File photo dated 16/10/09 of Sir Martin Gilbert, a member of the Iraq Inquiry panel, who died last night, chairman Sir John Chilcot said today. PRESS ASSOCIATION Photo. Issue date: Wednesday February 4, 2015. See PA story POLITICS Iraq. Photo credit should read: Dave Thompson/PA Wire

Sir Martin Gilbert, a member of the Iraq Inquiry panel. Photo credit: Dave Thompson/PA Wire

Tributes have been made to Sir Martin Gilbert, one of the world’s leading Holocaust historians, who died on Tuesday night, aged 78. 

As well as being a distinguished historian and author of some 88 books including the seminal The Holocaust: The Jewish Tragedy, Sir Martin was the official biographer of Sir Winston Churchill and chairman of Sir John Chilcot’s Iraq war inquiry.

Emeritus Chief Rabbi Lord Sacks said: “Sir Martin Gilbert was one of the world’s great historians, but for us he was also the voice of Jewish memory in our time.

“Many years ago, when we bestowed a series of Jewish communal awards, I was given the privilege of naming an individual who, in my view, represented to the world all that was best in Jewish life. Unhesitatingly I chose Martin Gilbert. He was a great scholar, a great man and a great Jew.”

The Director of the Wiener Library, Ben Barkow, also paid tribute to the historian, telling Jewish News: “The death of Sir Martin Gilbert has been received with great sadness here. Sir Martin was one of the outstanding historians of his generation and made a tremendous contribution to our understanding of the Holocaust, among the many issues about which he wrote.

“His work in our field was always marked by originality and thoughtfulness, and he often seemed ahead of his colleagues. He put Jewish voices in the foreground, rather than relying solely on the documentation of the perpetrators”.

“His loss will be felt by everyone who is involved in Holocaust commemoration and research.”
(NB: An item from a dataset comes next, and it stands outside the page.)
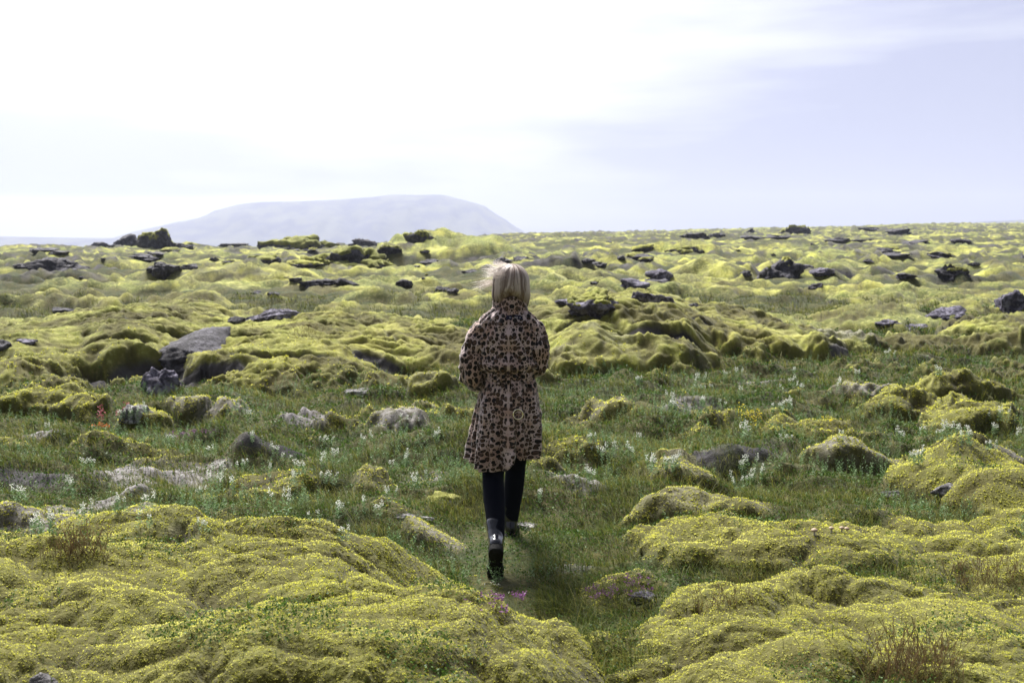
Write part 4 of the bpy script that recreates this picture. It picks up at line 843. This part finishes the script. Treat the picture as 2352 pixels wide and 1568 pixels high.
        N_ /= np.linalg.norm(N_, axis=1)[:, None]; Bn = np.cross(D, N_); ph = np.linspace(0, 2*np.pi, m, endpoint=False)
        uu = u[:, None]; fo = .016*perlin(uu*16+0*ph, np.sin(ph)*2+seed+uu*4, seed) + .006*perlin(uu*38+np.cos(ph)*1.5, np.sin(ph)*2.5, seed+1) + .004*np.cos(uu*95+3*np.sin(ph))*np.exp(-((uu-.34)/.1)**2)
        rr = r_[:, None] + fo
        P = C_[:, None] + rr[..., None]*(np.cos(ph)[None, :, None]*N_[:, None] + np.sin(ph)[None, :, None]*Bn[:, None])
        pa = np.stack([np.abs(np.where(ph > np.pi, ph-2*np.pi, ph))[None]*.072 + .5 + 0*uu, uu + 3 + 0*ph, 0*uu + 0*ph], -1)
        return grid_mesh(name, P, mat or MK['coat'], parent, pa, thick=.003)
    tube('sleeve', [(-.10, .015, 1.315), (-.142, .01, 1.275), (-.182, .0, 1.20), (-.199, .0, 1.10), (-.198, .02, 1.03), (-.18, .07, 1.005), (-.13, .16, 1.035), (-.065, .245, 1.073)], [.05, .072, .074, .074, .076, .072, .062, .05], -1, parent=coat, seed=3)
    tube('sleeve', [(.10, .015, 1.315), (.138, .01, 1.275), (.156, .0, 1.20), (.160, .0, 1.14), (.152, .02, 1.09), (.14, .07, 1.075), (.10, .16, 1.09), (.04, .255, 1.10)], [.05, .068, .068, .066, .066, .062, .058, .05], 1, parent=coat, seed=8)
    # collar standing up round the neck
    tc_ = np.linspace(-2.5, 2.5, 110); zc = np.linspace(0, 1, 26)[:, None]
    rl = np.where(tc_ < 0, .083 + .02*np.exp(-((tc_+1.6)/.5)**2), .085); top = 1.470 - .022*np.abs(np.sin(tc_))**2 + .004*np.sin(tc_*5)
    zz = 1.378 + (top-1.378)*zc; flare = 1 + .20*np.exp(-zc*4.0)*np.where(tc_ < 0, 1.5, .7)*np.abs(np.sin(tc_)) + .06*zc**2
    Pc = np.stack([.018 + rl*flare*np.sin(tc_) + 0*zz, .03 - .082*np.cos(tc_)*(1+.05*zc) - .012*(1-zc)*np.cos(tc_), zz], -1); Pc[..., 1] += .004*np.sin(tc_*9+zc*3)
    grid_mesh('collar', Pc, MK['coat'], coat, np.stack([np.abs(tc_)*.095 + .9 + 0*zz, zz+7, 0*zz], -1), wrap=False, thick=.005)
    # belt, its hanging end and the ring
    zb = np.linspace(1.068, 1.020, 9)[:, None]; zbw = zb + .006*np.sin(3*th+1) ; Pb = coat_pt(np.repeat(th[None], 9, 0), 1.045 + 0*zbw, .012, False); Pb[..., 2] = zbw; Pb[..., 1] -= .004*np.cos(np.linspace(-1.5, 1.5, 9))[:, None]*np.sign(np.cos(th))
    grid_mesh('belt', Pb, MK['coat'], coat, np.stack([np.abs(thg[:9])*.13 + 1.4, zb+11+0*thg[:9], 0*thg[:9]], -1), thick=.005)
    def strap(nm, x0, x1, za, zb_, w_, off, k=30, parent=coat):
        tt = np.linspace(0, 1, k)[:, None]; xx = x0 + (x1-x0)*tt + np.linspace(-w_/2, w_/2, 7)[None]; zz_ = za + (zb_-za)*tt + 0*xx
        aR = np.interp(-zz_, -zt, tab[:, 1]); q = coat_pt(np.arcsin(np.clip(xx/aR, -.95, .95)), zz_, off, False); q[..., 0] = xx; q[..., 1] = q[..., 1].min(axis=1, keepdims=True)*.6 + q[..., 1]*.4 + .003*np.sin(tt*9)
        return grid_mesh(nm, q, MK['coat'], parent, np.stack([xx+2, zz_+15, 0*xx], -1), wrap=False, thick=.004)
    st = strap('belt_tail', .035, .050, 1.05, .855, .05, .012); strap('belt_tail', .052, .064, 1.05, .868, .03, .020)
    for xb in (-.055, .0, .085): strap('belt_loop', xb, xb, 1.082, 1.008, .014, .016, k=8)
    an = np.linspace(0, 2*np.pi, 48, endpoint=False); cy_ = P[95, 150, 1]
    tmin = Pb[0, 150, 1]; ringc = np.array((.052, min(coat_pt(np.array([.3]), np.array([.85]), .0)[0, 1] - .028, tmin), .852)); sm = np.linspace(0, 2*np.pi, 10, endpoint=False)
    Rr = np.stack([ringc[0] + (.0265+.0034*np.cos(sm)[None])*np.cos(an)[:, None], ringc[1] - .0034*np.sin(sm)[None] + 0*an[:, None], ringc[2] + (.0265+.0034*np.cos(sm)[None])*np.sin(an)[:, None]], -1)
    Rr = np.concatenate([Rr, Rr[:1]]); grid_mesh('metal_ring', Rr, MK['metal'], coat)
    # woven label below the collar
    def on_back(x_, z_, off):
        aR = np.where(x_ > 0, np.interp(-z_, -zt, tab[:, 1]), np.interp(-z_, -zt, tab[:, 0])); return coat_pt(np.arcsin(np.clip(x_/aR, -.97, .97))/.95, z_, off, True)
    xl = np.linspace(-.012, .082, 24)[None] + 0*np.ones((6, 1)); zl = np.linspace(1.372, 1.350, 6)[:, None] + 0*xl; ql = on_back(xl, zl, .004); ql[..., 0] = xl; lab = grid_mesh('label_patch', ql, MK['label'], coat, wrap=False, thick=.002)
    cu = bpy.data.curves.new('lettering', 'FONT'); cu.body = 'FASHION KILLA'; cu.size = .0105; cu.align_x = 'CENTER'; cu.align_y = 'CENTER'; to = bpy.data.objects.new('lettering', cu); col.objects.link(to); bpy.context.view_layer.update()
    tm = bpy.data.meshes.new_from_object(to.evaluated_get(bpy.context.evaluated_depsgraph_get())); bpy.data.objects.remove(to)
    cc = np.array([v.co for v in tm.vertices]); wd = cc[:, 0].max()-cc[:, 0].min(); xx = .035 + cc[:, 0]*.060/wd; zz_ = 1.361 + cc[:, 1]; q = on_back(xx, zz_, .0065); q[:, 0] = xx
    tm.vertices.foreach_set('co', q.astype(np.float32).ravel()); tm.name = 'lettering'; link('lettering', tm, MK['thread'], coat)
    # ---- hair: a bob of fine locks, blown to the left at the crown
    rg = np.random.default_rng(9); hc = np.array((.014, .035, 1.545))
    def hs(az, f, rad_=1.):                # az 0 = back; f 0 crown .. 1 tips
        al = np.clip(f/.5, 0, 1)*np.pi/2
        rr = np.sin(al); zz = np.where(f < .5, .097*np.cos(al), -(f-.5)/.5*(.060 + .070*np.abs(np.sin(az))**1.2))
        tuck = np.clip((f-.72)/.28, 0, 1)**2; bul = 1 + .04*np.clip((f-.4)/.35, 0, 1) - .20*tuck*(.6+.4*np.cos(az)) - .05*tuck
        return np.stack([hc[0] + (.097)*rr*np.sin(az)*bul*rad_, hc[1] - .110*rr*np.cos(az)*bul*rad_, hc[2] + zz*(rad_ if np.isscalar(rad_) else rad_)], -1)
    azs = np.linspace(-2.35, 2.35, 90); fs = np.linspace(0.001, .98, 40)[:, None]
    cap_ = hs(azs[None]+0*fs, fs+0*azs[None], .955); hair = grid_mesh('hair', cap_, MK['hair'], root, wrap=False, thick=.004, attrs=dict(tint=np.full(3600, .12), tip=np.repeat(fs[:, 0], 90)))
    S = 14; rows = []
    NL = 230; cent = rg.uniform(-2.4, 2.4, NL)
    A, F0, F1, RD, TI, SW = [], [], [], [], [], []
    for l in range(NL):
        n_ = 24; sw = rg.normal(0, .22) - .05; rd_ = rg.uniform(.955, 1.06); ti = np.clip((.12 if rg.random() < .45 else .8) + rg.normal(0, .12), 0, 1); f1 = rg.uniform(.86, 1.02)
        for k_ in range(n_): A.append(cent[l] + rg.normal(0, .035)); F0.append(rg.uniform(.02, .3) if rg.random() < .7 else rg.uniform(.3, .55)); F1.append(f1 + rg.normal(0, .02)); RD.append(rd_ + rg.normal(0, .006)); TI.append(np.clip(ti + rg.normal(0, .12), 0, 1)); SW.append(sw)
    A, F0, F1, RD, TI, SW = map(np.array, (A, F0, F1, RD, TI, SW)); g = np.linspace(0, 1, S)[None]
    f = F0[:, None] + (F1-F0)[:, None]*g; az = A[:, None]*(1 - .12*(1-f)) + SW[:, None]*np.sin(f*3.2) + .03*np.sin(f*9+A[:, None]*5) + .25*(1-f)*(1-np.clip(f/.5, 0, 1))
    pts = hs(az, f, (RD[:, None] + .012*np.sin(f*7+A[:, None]*9))[..., None][..., 0]) if False else None
    al = RD[:, None] + (.008+.016*np.abs(SW[:, None]))*np.sin(f*8+A[:, None]*9)
    base_ = hs(az, f); pts = hc + (base_-hc)*al[..., None]
    # loose hair in the wind
    nfly = 520; st_az = rg.uniform(-1.9, -.1, nfly); st_f = rg.uniform(.05, .42, nfly); low_ = rg.random(nfly) < .22; st_az[low_] = rg.normal(-1.5, .12, low_.sum()); st_f[low_] = rg.normal(.5, .03, low_.sum())
    p0 = hs(st_az, st_f); Lf = rg.uniform(.02, .085, nfly)*np.where(low_, 1.25, 1); g1 = np.linspace(0, 1, S)[None, :, None]
    d0 = np.stack([-np.ones(nfly), rg.normal(.1, .3, nfly), np.where(low_, rg.normal(-.05, .12, nfly), rg.normal(.45, .3, nfly))], 1); d1 = np.stack([rg.normal(-.5, .2, nfly), rg.normal(0, .3, nfly), np.where(low_, rg.normal(-.45, .2, nfly), rg.normal(-.75, .35, nfly))], 1)
    fl = p0[:, None] + Lf[:, None, None]*(d0[:, None]*g1 + d1[:, None]*g1**2*.55)
    allp = np.concatenate([pts, fl]); n = len(allp); wdt = np.concatenate([np.full(len(pts), .0011), np.full(nfly, .00045)])
    tang = np.gradient(allp, axis=1); out_ = allp-hc; sd = np.cross(tang, out_); sd /= np.linalg.norm(sd, axis=2)[..., None]+1e-9
    tap = np.interp(np.linspace(0, 1, S), [0, .7, 1], [1, .9, .15])[None, :, None]
    co = np.stack([allp - sd*wdt[:, None, None]*tap, allp + sd*wdt[:, None, None]*tap], 2).reshape(-1, 3)
    b_ = (np.arange(n)*S*2)[:, None, None] + (np.arange(S-1)*2)[None, :, None] + np.array([0, 1, 3, 2])[None, None]
    tint = np.repeat(np.concatenate([TI, np.full(nfly, .95)]), S*2); tip = np.concatenate([np.repeat(f.ravel(), 2), np.full(nfly*S*2, .3)])
    link('hair_strands', mesh_np('hair_strands', co, b_.reshape(-1, 4), attrs=dict(tint=tint, tip=np.clip(tip, 0, 1))), MK['hair'], hair)
person()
Israel’s ambassador to the UK, Daniel Taub paid tribute, saying: “If modern Jewish history has a voice, it is the voice of Sir Martin Gilbert. It is hard to think of anyone who has done as much to document, to educate and to inspire, with passion and authenticity, the history of the Jews in modern times, the tragedy of the Shoah, the struggles of Jews in Arab Lands and the Soviet Union, and the inspiring return of the Jewish people to statehood in the land of Israel.”

“These were but a part of his extraordinary corpus of 80 works, which not only brought him recognition as a world class historian in many different fields, but enabled him to see and describe Jewish history against the canvass of world events.”

“Today, as Sir Martin is lowered into the earth of the land he loved, is Tu Bishvat, the day when youngsters throughout Israel are planting trees. Like them, planted in this fertile ground, Sir Martin will continue to bring forth fruit as future generations continue to be educated and inspired by his extraordinary legacy. Yehi zichro baruch”

Michael Wegier, chief executive of Jewish charity UJIA (United Jewish Israel Appeal), said: “Sir Martin had an extraordinary capacity to command vast amounts of material and take the reader on a journey that created coherence through the detail.

“He was not dispassionate. He cared deeply for the Jewish people and Israel yet his work in this field is categorised by exemplary scholarship and rigour.

“No better example can be found than his incredibly moving account of The Boys – the 732 young survivors of the Holocaust who came to the UK together straight after the Second World War.

“As we say in Jewish tradition – May his memory be a blessing.”

Rabbi Mendel Cohen, at central London’s Saatchi Synagogue, said: “Sad news of the passing of Sir Martin Gilbert. History has been preserved thanks to his many books. May his memory be blessed.”

Israeli and Jewish writer and historian Eylon Aslan-Levy added: “What a titan. What a loss.”

Martin Gilbert received a knighthood in 1995 for services to British history.

Of his work, he said writing about the Allied Forces’ response to news of the Holocaust, in Auschwitz and the Allies, had been his “most controversial”, while his book The Holocaust “generated by far the most correspondence and contact with individuals whom I would never otherwise have met”.

Reflecting on his career, he said: “My aim has always been to write history from the human perspective, never to neglect the person known as ‘the common man’.”